_WHAT TO WORK ON_.
Repeat the listing below word for word, stopping after the line that contains "to eye level".

• • •

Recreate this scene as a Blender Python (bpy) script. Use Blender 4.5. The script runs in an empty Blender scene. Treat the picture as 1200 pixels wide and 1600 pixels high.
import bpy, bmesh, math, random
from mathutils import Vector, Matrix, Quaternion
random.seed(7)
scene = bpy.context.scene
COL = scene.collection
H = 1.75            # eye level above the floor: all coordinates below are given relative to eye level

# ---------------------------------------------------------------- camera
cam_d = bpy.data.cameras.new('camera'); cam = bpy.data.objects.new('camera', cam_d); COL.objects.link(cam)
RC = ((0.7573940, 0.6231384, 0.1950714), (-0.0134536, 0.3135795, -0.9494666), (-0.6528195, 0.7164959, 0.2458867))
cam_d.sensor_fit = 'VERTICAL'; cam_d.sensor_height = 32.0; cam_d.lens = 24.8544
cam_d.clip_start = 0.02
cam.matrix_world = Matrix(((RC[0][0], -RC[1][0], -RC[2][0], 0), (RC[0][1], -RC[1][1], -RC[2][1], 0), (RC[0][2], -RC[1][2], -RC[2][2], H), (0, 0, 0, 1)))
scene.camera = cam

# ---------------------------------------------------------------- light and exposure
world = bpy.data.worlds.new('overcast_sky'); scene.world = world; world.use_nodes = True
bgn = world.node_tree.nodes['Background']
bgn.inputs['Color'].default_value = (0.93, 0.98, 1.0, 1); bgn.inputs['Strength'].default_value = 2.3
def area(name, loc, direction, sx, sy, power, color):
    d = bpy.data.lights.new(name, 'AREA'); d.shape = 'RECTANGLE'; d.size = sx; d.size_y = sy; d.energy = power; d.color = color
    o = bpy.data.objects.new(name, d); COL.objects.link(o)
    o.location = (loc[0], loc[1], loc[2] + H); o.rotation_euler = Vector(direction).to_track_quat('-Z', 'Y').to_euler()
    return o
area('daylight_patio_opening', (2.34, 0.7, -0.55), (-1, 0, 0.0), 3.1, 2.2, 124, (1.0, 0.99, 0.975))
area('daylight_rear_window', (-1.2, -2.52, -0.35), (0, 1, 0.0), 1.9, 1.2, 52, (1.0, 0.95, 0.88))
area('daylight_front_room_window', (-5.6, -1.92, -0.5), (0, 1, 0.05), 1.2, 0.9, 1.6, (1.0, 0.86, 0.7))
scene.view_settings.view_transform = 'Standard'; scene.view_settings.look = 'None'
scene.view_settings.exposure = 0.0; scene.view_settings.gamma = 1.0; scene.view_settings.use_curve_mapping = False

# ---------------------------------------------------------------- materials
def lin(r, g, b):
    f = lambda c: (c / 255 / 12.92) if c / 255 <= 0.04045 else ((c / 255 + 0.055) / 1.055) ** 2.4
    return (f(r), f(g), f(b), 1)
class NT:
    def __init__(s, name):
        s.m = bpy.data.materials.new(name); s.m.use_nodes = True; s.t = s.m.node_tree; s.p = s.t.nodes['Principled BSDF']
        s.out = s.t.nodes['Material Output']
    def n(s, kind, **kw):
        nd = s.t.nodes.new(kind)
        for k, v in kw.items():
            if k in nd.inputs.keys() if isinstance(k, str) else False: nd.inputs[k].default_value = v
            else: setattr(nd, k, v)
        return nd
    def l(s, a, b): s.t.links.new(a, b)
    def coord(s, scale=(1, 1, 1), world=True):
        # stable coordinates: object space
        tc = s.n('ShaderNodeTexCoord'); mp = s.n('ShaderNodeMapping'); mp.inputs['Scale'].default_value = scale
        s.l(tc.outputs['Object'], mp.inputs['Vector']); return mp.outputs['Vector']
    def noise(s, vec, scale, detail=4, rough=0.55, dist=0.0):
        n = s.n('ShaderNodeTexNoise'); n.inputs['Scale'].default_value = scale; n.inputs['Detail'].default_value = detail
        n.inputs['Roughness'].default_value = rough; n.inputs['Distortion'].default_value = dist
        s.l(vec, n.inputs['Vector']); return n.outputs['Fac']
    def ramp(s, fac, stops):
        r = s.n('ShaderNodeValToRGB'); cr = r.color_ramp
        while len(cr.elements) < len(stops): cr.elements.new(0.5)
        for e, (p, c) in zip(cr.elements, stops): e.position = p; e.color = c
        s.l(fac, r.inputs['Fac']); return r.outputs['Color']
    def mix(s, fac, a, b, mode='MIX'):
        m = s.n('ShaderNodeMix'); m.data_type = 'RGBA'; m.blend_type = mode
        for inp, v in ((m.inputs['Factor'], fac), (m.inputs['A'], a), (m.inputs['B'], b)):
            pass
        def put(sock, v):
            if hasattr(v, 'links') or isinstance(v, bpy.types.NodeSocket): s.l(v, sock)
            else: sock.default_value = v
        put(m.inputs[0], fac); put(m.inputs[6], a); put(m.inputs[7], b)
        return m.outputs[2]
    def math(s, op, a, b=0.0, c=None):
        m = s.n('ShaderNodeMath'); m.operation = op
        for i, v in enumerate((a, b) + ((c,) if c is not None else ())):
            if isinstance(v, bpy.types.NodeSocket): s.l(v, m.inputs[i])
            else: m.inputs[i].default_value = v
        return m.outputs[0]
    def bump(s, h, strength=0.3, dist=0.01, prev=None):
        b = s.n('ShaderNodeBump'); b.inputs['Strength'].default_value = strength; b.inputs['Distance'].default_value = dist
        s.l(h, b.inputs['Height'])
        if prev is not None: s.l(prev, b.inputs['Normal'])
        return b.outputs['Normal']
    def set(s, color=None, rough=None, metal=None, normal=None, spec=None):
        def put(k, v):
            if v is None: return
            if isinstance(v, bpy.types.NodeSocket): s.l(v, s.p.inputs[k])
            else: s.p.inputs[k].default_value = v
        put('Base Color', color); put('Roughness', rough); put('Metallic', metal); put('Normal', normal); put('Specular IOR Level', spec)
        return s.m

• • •

_THE ANSWER_.
Recreate this scene as a Blender Python (bpy) script. Use Blender 4.5. The script runs in an empty Blender scene. Treat the picture as 1200 pixels wide and 1600 pixels high.
import bpy, bmesh, math, random
from mathutils import Vector, Matrix, Quaternion
random.seed(7)
scene = bpy.context.scene
COL = scene.collection
H = 1.75            # eye level above the floor: all coordinates below are given relative to eye level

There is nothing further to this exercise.